Rows from a 3D scene dataset:
• • •

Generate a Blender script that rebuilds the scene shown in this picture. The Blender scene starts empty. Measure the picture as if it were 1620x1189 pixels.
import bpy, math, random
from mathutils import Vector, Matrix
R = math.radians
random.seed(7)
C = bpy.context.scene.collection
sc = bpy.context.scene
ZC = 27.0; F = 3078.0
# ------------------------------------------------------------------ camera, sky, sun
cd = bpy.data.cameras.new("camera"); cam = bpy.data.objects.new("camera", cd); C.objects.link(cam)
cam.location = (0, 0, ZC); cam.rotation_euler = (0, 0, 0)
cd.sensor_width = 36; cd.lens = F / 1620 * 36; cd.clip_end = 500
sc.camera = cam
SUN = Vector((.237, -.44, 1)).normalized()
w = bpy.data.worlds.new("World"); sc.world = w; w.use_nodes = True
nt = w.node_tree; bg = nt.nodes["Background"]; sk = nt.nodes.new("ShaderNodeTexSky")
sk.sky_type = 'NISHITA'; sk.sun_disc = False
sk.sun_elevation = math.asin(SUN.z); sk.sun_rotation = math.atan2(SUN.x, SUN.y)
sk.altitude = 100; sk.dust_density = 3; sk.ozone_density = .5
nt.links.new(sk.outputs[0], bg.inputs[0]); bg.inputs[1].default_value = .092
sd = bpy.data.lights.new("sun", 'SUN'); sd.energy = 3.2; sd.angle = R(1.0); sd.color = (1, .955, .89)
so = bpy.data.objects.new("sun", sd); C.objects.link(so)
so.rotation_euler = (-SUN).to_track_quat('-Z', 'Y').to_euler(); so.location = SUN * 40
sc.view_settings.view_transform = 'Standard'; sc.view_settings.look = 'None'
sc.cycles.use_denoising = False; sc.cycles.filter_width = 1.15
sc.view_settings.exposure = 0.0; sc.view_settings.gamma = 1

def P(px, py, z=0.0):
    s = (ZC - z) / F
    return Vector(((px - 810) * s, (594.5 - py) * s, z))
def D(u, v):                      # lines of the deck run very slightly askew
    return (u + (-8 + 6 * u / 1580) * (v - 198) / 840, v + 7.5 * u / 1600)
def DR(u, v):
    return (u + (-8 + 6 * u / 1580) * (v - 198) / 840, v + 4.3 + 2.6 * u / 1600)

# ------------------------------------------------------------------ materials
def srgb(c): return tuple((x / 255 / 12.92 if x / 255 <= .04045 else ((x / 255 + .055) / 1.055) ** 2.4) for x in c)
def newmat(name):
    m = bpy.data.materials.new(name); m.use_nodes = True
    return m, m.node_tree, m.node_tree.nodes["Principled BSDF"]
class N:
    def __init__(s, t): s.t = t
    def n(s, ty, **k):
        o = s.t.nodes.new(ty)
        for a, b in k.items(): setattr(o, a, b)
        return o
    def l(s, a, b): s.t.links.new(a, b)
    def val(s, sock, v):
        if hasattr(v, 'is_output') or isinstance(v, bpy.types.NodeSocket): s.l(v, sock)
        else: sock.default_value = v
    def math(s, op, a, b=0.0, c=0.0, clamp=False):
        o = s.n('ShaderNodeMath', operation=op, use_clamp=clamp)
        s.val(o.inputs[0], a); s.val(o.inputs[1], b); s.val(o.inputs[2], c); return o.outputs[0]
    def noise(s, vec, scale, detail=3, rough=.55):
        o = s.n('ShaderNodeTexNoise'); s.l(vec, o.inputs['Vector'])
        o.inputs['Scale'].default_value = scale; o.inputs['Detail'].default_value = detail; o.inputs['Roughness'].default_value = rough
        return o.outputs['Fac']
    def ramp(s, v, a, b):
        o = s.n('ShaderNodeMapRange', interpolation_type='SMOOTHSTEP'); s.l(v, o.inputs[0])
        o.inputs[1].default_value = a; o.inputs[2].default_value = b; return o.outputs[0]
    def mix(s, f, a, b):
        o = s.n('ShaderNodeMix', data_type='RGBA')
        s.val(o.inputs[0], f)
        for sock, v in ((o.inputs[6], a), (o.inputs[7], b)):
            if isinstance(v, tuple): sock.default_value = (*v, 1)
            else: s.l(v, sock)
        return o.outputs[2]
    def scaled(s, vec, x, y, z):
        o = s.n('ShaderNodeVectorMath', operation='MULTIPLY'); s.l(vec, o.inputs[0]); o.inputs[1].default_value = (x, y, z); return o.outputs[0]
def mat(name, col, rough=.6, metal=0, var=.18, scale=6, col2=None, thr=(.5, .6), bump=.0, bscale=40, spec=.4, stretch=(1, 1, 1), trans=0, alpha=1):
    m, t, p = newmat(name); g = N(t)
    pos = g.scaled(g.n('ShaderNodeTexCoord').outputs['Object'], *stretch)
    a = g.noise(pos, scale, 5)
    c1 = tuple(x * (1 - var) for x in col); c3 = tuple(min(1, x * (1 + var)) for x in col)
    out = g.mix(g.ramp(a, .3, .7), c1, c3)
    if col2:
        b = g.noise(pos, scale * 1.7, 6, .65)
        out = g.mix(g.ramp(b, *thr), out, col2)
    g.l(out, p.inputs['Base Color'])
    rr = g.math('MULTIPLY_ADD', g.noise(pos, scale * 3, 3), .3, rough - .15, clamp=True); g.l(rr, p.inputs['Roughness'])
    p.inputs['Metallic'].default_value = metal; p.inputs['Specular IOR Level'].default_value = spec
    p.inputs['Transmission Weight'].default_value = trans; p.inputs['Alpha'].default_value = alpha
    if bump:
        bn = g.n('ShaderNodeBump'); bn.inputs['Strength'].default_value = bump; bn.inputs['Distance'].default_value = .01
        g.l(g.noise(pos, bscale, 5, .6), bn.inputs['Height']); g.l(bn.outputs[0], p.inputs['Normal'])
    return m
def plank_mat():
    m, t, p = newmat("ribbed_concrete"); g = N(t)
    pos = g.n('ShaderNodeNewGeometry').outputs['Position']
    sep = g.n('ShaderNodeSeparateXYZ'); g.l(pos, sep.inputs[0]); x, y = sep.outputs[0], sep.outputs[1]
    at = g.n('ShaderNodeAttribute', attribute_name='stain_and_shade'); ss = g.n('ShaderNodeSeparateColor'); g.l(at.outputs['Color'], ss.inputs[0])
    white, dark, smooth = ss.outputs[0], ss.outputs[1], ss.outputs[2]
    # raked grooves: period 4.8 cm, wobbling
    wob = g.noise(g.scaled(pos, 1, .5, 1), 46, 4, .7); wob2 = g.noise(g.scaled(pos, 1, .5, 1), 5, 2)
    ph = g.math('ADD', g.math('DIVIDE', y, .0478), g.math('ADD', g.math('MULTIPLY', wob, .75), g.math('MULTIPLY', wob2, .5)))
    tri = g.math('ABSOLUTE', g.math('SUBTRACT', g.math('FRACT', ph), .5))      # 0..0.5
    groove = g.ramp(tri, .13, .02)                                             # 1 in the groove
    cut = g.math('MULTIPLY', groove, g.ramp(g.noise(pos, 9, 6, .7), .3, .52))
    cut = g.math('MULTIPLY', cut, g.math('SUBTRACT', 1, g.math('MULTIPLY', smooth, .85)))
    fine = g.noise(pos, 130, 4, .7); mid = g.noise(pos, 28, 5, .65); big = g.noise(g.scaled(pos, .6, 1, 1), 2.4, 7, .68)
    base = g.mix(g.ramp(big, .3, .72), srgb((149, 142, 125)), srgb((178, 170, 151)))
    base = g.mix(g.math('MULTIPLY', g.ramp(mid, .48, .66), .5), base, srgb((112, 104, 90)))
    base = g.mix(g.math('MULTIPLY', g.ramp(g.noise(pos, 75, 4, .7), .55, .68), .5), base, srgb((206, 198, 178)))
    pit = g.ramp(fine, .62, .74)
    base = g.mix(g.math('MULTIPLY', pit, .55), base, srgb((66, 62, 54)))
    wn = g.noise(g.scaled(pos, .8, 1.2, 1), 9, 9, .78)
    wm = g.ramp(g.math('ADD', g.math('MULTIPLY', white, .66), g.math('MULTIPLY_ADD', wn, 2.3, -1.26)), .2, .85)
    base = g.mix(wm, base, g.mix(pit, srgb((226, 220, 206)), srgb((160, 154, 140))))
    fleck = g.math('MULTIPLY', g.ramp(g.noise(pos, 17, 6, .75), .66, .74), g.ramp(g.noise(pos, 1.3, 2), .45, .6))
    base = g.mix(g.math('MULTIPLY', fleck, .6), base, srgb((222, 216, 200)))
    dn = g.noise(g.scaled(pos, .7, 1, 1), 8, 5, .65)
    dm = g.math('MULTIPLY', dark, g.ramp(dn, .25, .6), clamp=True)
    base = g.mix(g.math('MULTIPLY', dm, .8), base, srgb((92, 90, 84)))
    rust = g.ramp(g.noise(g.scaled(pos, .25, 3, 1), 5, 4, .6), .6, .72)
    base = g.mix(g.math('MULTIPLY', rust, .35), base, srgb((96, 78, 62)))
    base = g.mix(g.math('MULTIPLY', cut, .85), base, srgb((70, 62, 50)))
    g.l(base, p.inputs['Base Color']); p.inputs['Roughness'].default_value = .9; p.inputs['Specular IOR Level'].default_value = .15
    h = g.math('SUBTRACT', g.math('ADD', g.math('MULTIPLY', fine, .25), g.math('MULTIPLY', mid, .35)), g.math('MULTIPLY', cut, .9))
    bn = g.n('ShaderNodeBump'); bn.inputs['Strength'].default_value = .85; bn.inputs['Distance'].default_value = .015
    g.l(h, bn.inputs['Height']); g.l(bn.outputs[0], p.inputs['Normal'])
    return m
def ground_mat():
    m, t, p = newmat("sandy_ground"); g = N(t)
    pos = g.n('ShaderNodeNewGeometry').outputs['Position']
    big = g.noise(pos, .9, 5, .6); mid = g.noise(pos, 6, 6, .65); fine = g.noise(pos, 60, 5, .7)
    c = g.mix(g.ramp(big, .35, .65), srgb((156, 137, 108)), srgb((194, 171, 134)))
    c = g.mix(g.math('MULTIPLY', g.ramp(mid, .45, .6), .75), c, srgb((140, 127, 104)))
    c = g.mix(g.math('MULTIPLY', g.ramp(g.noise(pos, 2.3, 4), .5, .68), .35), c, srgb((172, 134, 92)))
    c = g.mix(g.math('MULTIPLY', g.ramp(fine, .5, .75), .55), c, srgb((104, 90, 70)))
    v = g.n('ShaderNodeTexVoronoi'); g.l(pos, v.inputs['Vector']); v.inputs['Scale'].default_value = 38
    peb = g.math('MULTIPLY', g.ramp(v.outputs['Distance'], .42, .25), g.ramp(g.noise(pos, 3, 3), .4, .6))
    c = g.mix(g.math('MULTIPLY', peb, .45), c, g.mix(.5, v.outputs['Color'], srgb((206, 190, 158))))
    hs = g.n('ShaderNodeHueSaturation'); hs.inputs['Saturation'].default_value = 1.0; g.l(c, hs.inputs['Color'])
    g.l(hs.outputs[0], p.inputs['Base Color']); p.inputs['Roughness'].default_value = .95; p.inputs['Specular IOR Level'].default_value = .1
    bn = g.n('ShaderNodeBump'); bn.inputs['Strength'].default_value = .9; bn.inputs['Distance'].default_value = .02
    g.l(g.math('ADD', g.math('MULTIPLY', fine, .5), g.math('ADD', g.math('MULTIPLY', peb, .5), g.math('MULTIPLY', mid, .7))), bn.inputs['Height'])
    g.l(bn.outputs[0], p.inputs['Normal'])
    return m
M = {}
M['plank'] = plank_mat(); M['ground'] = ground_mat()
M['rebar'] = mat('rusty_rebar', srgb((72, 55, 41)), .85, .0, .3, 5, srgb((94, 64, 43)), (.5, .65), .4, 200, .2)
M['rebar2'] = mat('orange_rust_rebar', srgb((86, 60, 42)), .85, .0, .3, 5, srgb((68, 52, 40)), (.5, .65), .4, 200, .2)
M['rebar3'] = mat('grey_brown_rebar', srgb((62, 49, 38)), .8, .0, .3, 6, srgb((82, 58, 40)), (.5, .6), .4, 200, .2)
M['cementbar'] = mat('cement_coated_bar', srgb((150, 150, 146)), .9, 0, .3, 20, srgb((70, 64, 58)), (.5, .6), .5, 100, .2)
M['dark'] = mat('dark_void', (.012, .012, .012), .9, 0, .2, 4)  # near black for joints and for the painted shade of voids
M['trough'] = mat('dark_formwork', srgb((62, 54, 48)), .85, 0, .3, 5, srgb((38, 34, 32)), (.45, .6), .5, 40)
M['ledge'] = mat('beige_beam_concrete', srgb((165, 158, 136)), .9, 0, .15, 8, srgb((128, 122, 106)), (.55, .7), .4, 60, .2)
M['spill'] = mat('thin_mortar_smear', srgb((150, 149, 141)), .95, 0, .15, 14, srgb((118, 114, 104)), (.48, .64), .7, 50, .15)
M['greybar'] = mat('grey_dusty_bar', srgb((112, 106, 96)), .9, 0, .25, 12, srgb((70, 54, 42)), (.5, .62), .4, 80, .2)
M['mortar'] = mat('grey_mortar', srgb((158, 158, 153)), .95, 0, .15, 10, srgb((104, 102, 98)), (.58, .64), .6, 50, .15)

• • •

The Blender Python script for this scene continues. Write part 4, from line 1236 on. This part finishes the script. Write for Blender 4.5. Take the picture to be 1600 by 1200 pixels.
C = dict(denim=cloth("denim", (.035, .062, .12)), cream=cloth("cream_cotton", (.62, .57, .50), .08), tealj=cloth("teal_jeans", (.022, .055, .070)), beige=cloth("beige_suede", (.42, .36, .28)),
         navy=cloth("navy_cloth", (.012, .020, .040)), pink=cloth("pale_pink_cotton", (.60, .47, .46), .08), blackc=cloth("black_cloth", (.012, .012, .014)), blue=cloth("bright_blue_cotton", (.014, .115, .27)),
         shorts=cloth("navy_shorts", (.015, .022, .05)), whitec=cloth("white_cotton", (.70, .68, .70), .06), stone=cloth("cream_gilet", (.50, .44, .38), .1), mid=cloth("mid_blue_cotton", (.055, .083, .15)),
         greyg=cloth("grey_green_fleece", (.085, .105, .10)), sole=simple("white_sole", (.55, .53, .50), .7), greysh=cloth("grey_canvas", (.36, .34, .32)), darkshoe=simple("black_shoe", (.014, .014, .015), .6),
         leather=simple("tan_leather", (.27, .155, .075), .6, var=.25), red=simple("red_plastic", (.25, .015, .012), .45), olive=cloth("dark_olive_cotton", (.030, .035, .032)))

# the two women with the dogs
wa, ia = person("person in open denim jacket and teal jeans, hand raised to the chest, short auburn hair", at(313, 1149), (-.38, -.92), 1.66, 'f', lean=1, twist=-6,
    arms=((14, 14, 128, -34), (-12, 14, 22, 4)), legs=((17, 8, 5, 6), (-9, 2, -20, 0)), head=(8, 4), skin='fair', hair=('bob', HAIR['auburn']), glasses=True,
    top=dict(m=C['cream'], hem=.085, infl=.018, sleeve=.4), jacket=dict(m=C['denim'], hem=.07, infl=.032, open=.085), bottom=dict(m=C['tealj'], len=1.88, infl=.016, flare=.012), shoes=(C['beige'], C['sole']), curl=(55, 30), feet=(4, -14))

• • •

Given request
From the line with "Generate a Blender" through the line with "sc.view_settings.exposure = 0.0;", set down every line exactly and nothing besides.

Task answer
Generate a Blender script that rebuilds the scene shown in this picture. The Blender scene starts empty. Measure the picture as if it were 1620x1189 pixels.
import bpy, math, random
from mathutils import Vector, Matrix
R = math.radians
random.seed(7)
C = bpy.context.scene.collection
sc = bpy.context.scene
ZC = 27.0; F = 3078.0
# ------------------------------------------------------------------ camera, sky, sun
cd = bpy.data.cameras.new("camera"); cam = bpy.data.objects.new("camera", cd); C.objects.link(cam)
cam.location = (0, 0, ZC); cam.rotation_euler = (0, 0, 0)
cd.sensor_width = 36; cd.lens = F / 1620 * 36; cd.clip_end = 500
sc.camera = cam
SUN = Vector((.237, -.44, 1)).normalized()
w = bpy.data.worlds.new("World"); sc.world = w; w.use_nodes = True
nt = w.node_tree; bg = nt.nodes["Background"]; sk = nt.nodes.new("ShaderNodeTexSky")
sk.sky_type = 'NISHITA'; sk.sun_disc = False
sk.sun_elevation = math.asin(SUN.z); sk.sun_rotation = math.atan2(SUN.x, SUN.y)
sk.altitude = 100; sk.dust_density = 3; sk.ozone_density = .5
nt.links.new(sk.outputs[0], bg.inputs[0]); bg.inputs[1].default_value = .092
sd = bpy.data.lights.new("sun", 'SUN'); sd.energy = 3.2; sd.angle = R(1.0); sd.color = (1, .955, .89)
so = bpy.data.objects.new("sun", sd); C.objects.link(so)
so.rotation_euler = (-SUN).to_track_quat('-Z', 'Y').to_euler(); so.location = SUN * 40
sc.view_settings.view_transform = 'Standard'; sc.view_settings.look = 'None'
sc.cycles.use_denoising = False; sc.cycles.filter_width = 1.15
sc.view_settings.exposure = 0.0; sc.view_settings.gamma = 1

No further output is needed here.